Task prompt:
Repeat everything from the line holding "Write the bpy" to the line holding "COL = S.collection", inclusive, exactly. Leave out the rest.

Material supplied:
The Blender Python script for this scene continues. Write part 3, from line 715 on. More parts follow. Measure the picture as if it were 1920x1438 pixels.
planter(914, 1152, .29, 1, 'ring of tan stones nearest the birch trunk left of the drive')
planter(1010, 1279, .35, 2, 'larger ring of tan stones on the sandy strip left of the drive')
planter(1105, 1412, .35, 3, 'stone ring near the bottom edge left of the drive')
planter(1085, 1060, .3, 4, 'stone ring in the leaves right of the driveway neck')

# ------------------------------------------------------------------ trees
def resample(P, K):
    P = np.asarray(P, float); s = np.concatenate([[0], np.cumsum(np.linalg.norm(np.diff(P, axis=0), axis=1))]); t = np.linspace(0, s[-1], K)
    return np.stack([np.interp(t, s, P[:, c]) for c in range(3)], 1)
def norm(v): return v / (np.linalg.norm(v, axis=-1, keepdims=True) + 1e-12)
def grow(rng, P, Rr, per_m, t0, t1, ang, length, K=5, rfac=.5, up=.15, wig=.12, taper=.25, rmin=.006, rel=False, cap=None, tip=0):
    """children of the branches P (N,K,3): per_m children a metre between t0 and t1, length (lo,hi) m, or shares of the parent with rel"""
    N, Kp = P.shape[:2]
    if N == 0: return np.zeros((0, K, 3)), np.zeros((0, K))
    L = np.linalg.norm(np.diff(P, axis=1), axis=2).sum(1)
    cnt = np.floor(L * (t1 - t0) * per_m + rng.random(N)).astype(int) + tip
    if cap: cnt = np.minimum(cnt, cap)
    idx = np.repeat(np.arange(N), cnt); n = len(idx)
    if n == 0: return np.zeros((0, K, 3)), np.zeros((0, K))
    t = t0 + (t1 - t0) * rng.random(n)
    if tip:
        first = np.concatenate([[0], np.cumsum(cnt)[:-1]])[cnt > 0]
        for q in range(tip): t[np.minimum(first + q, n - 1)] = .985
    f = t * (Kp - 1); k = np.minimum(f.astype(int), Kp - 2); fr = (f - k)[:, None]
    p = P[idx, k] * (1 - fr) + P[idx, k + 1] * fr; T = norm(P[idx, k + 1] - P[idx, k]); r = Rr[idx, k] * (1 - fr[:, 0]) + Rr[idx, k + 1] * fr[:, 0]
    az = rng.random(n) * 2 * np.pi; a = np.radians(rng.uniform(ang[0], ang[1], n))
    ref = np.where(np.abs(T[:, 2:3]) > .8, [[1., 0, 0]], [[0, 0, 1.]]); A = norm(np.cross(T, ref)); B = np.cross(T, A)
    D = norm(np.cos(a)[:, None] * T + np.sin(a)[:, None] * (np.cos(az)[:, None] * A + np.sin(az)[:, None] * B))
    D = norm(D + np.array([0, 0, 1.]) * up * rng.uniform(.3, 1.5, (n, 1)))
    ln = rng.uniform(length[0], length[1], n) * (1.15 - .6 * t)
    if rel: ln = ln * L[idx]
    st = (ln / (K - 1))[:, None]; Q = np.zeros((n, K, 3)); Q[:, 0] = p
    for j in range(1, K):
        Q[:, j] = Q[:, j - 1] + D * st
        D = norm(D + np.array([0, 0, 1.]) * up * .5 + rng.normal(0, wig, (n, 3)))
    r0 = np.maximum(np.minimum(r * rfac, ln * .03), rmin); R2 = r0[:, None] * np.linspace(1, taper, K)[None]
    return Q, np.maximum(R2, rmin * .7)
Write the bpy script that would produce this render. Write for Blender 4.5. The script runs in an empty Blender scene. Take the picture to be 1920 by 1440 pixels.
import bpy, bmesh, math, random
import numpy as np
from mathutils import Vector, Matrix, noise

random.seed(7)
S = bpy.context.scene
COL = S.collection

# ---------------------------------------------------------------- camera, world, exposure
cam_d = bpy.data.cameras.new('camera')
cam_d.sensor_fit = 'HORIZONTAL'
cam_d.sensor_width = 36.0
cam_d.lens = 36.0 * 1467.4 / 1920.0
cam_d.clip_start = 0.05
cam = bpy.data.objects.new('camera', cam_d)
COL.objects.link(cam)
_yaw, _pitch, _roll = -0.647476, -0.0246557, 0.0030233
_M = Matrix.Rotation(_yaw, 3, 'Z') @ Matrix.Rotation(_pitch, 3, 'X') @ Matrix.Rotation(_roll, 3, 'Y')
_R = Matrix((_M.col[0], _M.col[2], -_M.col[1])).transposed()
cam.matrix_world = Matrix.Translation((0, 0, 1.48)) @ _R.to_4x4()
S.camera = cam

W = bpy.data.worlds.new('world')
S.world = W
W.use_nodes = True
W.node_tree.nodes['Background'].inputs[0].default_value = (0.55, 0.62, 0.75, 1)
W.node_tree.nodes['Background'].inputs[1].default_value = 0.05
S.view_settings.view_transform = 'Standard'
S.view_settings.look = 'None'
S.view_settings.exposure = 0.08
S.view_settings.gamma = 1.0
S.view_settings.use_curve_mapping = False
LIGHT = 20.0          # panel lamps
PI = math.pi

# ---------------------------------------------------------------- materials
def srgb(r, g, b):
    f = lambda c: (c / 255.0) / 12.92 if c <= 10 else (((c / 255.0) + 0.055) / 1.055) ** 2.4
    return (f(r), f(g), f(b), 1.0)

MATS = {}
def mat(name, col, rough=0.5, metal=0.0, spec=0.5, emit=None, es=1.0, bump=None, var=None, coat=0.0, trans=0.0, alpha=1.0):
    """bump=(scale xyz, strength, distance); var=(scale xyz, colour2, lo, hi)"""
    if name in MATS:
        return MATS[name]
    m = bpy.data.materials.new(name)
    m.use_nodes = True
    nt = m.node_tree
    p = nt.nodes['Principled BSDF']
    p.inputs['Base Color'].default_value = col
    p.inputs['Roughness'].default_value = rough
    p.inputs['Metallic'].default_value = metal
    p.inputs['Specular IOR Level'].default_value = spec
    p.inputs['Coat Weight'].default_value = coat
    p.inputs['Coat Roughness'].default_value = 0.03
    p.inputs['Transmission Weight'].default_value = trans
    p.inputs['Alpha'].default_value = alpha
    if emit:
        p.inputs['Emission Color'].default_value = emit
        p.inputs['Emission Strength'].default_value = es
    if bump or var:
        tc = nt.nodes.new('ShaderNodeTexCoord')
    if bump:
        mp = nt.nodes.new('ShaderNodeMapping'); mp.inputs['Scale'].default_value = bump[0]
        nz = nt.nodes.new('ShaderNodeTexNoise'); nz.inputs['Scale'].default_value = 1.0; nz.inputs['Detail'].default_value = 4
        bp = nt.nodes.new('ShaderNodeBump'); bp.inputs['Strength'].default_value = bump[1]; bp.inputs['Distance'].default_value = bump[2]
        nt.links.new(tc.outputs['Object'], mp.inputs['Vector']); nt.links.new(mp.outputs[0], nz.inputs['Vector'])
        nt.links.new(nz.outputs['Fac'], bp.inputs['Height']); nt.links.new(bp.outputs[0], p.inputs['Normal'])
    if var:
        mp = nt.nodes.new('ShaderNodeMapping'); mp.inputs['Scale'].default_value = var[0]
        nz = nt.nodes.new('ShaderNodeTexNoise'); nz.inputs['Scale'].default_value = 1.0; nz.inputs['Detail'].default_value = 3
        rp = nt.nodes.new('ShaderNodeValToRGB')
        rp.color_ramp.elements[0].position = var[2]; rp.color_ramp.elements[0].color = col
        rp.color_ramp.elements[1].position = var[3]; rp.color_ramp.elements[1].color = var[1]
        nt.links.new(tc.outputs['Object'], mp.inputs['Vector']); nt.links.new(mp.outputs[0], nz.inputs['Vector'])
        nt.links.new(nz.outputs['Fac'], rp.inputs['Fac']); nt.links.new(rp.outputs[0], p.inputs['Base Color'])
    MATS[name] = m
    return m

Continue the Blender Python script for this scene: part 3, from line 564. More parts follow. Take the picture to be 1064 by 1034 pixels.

Output of the task:
Write the bpy script that would produce this render. Write for Blender 4.5. The script runs in an empty Blender scene. Take the picture to be 1920 by 1440 pixels.
import bpy, bmesh, math, random
import numpy as np
from mathutils import Vector, Matrix, noise

random.seed(7)
S = bpy.context.scene
COL = S.collection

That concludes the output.